そんなジョアンからFBを通じて友人申請があったのが4月の頭。いまやルート66の仲間たちはFBで300名近く繋がっている「一大家族」なので、きっと誰かから私の事を聞いたのだろう。通常会ったことない人とは繋がらない主義だけど、ルート66は別。友人、親友の友人はもちろん大歓迎。丁寧にご挨拶を戴き「近いうちにどこかルート66で会えるといいね」、そんな会話をしてた矢先、その「奇跡」は起こった(笑)

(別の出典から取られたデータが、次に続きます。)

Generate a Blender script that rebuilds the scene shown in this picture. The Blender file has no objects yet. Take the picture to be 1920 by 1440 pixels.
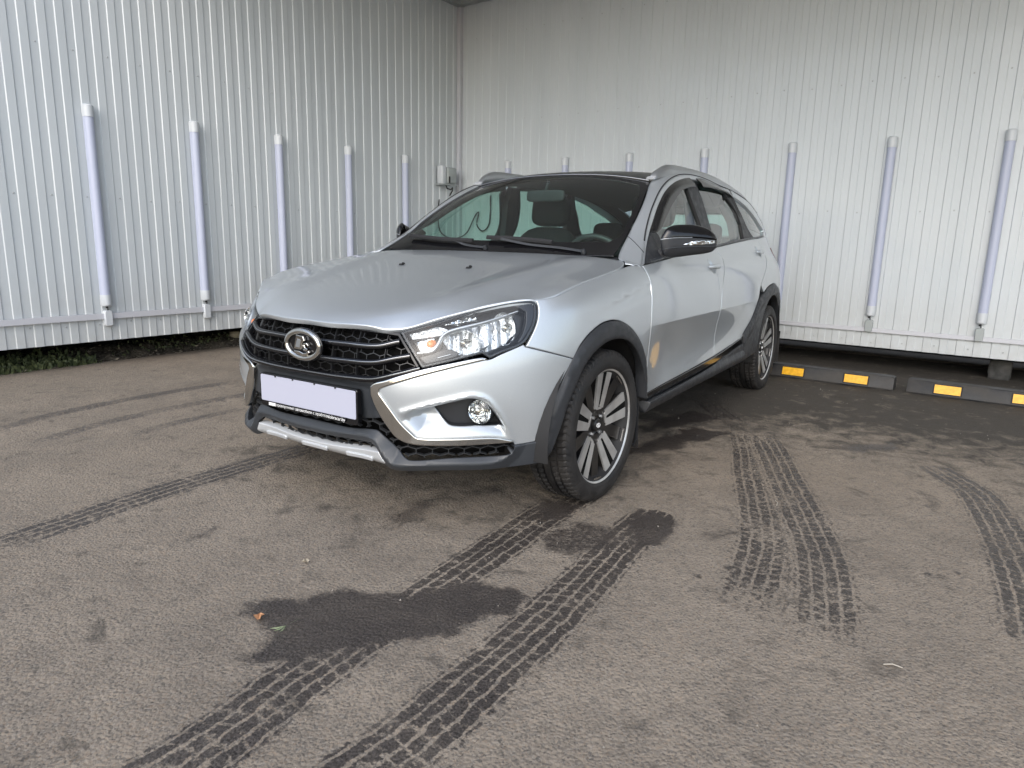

場所はテキサス州エイドリアン、もう皆さんよーくご存じの「ルート66の中間地点」だ。4月23日 親友のデニスを訪ねてその中間地点のミッドポイント・カフェで彼ら自慢のパイを頬張りながら談笑していた時、突然デニスが「ジョアンを知ってるか?」と聞く。全く予期していない質問に「ジョアン?ジョアン?どこのジョアンだ?」と聞き返すのが精一杯。何となく最近聞いた名前だな、とその3秒後あたりに思っただろうか、でも記憶の中で繋がらない。デニスはそのまま接客でレジへ行ってしまったその時、「Are you Toshi?」年配のカップルの女性が驚きの表情のまま近づいてきた。
「Hi Toshi、I’m Joan from Meteor City」
その一言で私は一瞬にして数日前のFBでのやり取りに引き戻された(笑)


ルート66。30年以上も前にその役目を終え、今年設立91周年を迎えるその道からはもう、そうそう新しいものは生まれない。だけどそこへ行く度に、その沿線に立つ旅に新しい出会いと友人は生まれる。人と人が繋がってできる道、それがルート66なんだと心から思う。

トレーディングポスト再開は早ければ、8月1日だそうだ。